Gather up all lines that carry the word "picture".

:: PROVIDED DATA

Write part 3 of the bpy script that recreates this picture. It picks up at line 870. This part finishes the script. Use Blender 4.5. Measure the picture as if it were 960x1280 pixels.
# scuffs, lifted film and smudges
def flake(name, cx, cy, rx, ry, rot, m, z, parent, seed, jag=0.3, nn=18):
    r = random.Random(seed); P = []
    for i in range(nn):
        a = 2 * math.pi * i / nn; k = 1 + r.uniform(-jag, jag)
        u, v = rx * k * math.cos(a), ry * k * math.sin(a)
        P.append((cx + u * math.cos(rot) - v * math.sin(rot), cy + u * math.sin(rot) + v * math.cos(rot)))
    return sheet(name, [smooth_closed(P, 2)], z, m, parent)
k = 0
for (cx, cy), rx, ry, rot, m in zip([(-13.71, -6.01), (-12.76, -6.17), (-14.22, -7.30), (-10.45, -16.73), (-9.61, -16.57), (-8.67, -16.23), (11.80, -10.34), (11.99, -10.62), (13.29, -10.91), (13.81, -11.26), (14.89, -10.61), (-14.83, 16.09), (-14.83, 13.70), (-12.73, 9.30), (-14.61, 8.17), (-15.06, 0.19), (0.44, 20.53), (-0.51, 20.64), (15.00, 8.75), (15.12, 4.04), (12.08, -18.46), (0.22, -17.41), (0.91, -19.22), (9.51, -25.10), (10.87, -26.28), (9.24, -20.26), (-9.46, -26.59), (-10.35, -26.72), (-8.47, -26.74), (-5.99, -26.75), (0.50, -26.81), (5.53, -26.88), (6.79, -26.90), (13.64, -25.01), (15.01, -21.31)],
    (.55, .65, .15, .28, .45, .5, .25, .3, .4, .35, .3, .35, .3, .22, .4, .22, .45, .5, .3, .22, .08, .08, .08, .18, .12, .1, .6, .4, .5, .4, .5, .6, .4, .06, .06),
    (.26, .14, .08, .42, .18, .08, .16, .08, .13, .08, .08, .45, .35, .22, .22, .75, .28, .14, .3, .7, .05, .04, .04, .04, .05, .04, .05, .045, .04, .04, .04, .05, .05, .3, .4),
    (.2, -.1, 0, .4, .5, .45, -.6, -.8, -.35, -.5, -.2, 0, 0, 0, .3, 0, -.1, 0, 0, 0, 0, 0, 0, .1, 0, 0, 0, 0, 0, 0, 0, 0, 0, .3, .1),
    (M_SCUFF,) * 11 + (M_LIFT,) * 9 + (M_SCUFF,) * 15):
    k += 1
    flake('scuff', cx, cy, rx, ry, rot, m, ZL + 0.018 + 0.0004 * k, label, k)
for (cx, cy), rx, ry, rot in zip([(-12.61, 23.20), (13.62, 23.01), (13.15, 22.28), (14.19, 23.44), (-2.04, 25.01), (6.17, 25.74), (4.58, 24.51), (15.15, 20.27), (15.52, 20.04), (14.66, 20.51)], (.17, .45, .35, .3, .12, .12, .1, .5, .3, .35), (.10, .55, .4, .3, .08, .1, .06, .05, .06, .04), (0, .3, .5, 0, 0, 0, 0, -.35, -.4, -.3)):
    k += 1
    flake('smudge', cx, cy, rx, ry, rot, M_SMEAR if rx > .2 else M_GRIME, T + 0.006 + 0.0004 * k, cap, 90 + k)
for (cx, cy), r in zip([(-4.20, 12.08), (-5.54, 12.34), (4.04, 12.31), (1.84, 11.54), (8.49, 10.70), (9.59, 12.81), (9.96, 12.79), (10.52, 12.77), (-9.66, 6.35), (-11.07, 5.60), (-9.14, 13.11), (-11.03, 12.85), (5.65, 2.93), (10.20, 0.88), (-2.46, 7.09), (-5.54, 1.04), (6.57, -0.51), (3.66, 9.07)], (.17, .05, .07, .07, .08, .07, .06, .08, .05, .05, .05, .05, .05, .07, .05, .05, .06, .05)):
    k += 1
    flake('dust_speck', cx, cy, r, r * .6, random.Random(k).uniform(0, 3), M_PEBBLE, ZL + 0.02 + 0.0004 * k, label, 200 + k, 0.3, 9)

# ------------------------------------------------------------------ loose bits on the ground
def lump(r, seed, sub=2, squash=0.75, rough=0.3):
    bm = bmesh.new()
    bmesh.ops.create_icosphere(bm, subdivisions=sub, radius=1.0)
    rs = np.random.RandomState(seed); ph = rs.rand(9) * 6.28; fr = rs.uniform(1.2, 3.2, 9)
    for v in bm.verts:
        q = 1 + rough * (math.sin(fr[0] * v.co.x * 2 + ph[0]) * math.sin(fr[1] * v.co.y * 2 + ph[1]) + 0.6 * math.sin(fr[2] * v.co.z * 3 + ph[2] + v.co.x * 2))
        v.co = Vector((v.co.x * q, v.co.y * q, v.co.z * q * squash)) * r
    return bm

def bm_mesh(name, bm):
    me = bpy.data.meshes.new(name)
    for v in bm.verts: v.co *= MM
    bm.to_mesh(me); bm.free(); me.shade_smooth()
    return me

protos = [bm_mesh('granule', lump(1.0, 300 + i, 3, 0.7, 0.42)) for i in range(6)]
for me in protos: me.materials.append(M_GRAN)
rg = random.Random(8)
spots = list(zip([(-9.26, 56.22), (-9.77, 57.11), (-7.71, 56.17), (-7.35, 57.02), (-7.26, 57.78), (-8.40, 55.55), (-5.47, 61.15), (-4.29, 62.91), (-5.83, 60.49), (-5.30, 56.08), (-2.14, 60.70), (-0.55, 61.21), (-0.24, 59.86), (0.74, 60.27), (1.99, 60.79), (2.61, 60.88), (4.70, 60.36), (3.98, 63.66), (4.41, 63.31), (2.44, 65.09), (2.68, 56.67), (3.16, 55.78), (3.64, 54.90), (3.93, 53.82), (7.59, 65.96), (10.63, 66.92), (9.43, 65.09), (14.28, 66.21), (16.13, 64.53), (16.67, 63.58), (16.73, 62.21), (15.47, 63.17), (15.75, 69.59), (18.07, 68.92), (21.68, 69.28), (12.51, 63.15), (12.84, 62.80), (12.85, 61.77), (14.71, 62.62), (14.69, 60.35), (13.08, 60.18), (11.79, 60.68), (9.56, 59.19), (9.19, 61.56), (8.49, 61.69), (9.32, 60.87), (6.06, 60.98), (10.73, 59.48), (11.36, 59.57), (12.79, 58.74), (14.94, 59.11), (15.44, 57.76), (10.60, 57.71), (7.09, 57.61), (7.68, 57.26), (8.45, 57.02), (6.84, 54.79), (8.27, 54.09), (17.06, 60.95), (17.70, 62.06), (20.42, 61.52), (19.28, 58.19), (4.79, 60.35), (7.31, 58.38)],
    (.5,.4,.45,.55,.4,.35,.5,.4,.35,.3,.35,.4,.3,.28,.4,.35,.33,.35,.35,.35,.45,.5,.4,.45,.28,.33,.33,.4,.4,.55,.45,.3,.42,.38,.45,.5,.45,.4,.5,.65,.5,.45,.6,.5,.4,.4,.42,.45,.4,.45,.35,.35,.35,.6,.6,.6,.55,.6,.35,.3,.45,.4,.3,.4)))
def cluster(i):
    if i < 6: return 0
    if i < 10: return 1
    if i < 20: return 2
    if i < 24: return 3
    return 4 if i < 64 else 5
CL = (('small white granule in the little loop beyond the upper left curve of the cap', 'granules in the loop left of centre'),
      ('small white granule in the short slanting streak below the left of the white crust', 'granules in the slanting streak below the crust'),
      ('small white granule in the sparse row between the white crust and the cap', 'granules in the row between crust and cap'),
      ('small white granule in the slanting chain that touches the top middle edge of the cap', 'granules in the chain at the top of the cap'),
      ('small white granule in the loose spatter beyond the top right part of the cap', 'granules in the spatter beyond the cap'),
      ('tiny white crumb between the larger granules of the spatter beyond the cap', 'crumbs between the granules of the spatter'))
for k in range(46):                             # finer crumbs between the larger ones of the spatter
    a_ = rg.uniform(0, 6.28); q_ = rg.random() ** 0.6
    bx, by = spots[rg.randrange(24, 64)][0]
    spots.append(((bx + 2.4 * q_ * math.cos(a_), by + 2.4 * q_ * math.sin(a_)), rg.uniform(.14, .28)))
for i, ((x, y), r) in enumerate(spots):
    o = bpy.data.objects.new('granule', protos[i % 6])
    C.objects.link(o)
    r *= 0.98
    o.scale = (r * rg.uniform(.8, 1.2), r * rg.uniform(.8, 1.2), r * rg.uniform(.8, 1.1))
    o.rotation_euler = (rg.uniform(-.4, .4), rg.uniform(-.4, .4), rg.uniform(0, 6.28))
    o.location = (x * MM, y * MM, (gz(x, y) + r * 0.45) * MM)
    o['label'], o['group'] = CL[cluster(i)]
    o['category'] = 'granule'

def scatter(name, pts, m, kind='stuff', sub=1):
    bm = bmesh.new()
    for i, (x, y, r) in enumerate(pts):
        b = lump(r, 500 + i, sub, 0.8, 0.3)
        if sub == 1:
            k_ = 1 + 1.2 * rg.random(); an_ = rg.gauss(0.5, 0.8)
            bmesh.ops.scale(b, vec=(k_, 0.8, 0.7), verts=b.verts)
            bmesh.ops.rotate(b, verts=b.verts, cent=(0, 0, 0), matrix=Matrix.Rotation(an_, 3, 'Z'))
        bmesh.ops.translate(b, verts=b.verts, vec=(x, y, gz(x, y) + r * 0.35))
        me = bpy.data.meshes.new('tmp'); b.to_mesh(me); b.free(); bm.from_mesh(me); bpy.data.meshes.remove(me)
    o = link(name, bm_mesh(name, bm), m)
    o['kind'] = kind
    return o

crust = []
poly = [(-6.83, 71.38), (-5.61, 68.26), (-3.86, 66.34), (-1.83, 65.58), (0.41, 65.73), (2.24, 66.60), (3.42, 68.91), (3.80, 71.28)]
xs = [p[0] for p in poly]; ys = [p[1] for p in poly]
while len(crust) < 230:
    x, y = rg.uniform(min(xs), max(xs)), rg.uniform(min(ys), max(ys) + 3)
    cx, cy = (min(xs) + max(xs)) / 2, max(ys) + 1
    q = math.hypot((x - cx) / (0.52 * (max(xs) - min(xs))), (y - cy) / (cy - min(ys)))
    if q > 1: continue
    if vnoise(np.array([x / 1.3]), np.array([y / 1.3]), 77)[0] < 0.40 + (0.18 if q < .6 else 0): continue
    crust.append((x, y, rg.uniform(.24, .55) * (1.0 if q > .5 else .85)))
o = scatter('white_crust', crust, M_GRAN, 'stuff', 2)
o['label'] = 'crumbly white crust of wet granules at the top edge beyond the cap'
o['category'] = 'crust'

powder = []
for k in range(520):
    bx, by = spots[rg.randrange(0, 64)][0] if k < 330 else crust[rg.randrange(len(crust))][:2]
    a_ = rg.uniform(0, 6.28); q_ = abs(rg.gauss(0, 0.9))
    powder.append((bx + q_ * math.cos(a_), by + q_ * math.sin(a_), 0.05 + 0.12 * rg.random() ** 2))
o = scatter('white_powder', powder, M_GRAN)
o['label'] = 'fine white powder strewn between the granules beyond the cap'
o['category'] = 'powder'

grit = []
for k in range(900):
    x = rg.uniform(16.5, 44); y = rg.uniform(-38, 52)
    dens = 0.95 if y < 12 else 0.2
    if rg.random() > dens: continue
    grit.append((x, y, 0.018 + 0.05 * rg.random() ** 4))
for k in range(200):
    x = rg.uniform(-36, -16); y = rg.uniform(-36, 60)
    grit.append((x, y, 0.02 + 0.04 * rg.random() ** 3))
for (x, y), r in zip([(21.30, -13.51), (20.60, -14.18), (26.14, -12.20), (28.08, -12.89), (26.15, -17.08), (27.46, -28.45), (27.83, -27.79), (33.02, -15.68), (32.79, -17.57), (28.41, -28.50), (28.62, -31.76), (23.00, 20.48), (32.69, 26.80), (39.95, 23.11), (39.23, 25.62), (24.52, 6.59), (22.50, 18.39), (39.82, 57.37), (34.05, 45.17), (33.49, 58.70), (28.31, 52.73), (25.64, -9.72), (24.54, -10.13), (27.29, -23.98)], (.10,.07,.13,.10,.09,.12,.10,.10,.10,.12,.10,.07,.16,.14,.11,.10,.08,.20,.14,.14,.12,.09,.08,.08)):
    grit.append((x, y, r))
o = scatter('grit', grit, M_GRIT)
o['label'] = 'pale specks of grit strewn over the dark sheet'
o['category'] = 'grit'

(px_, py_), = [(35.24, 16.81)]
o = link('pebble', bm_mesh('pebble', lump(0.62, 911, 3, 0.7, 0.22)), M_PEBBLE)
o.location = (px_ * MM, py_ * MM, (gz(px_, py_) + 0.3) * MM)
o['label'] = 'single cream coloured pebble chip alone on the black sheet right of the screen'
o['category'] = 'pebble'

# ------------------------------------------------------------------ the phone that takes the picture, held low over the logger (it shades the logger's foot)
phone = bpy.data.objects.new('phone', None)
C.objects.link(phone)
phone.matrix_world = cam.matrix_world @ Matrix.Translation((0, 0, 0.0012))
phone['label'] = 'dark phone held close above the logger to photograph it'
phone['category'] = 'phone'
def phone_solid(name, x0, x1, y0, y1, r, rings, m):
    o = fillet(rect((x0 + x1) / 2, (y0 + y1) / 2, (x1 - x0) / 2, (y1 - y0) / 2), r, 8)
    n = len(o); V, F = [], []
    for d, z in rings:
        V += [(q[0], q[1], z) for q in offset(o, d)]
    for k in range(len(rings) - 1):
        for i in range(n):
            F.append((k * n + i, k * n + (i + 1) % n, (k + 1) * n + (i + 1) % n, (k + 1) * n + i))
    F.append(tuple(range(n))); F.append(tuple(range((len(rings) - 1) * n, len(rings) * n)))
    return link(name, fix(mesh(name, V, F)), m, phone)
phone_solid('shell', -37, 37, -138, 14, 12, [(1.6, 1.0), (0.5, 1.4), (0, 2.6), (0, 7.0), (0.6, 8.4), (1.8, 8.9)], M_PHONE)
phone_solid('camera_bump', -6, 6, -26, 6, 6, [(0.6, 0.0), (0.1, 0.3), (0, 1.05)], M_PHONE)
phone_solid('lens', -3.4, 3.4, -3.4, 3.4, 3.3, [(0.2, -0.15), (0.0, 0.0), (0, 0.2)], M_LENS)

::::

- **FINAL ANSWER**
Write part 3 of the bpy script that recreates this picture. It picks up at line 870. This part finishes the script. Use Blender 4.5. Measure the picture as if it were 960x1280 pixels.
# ------------------------------------------------------------------ the phone that takes the picture, held low over the logger (it shades the logger's foot)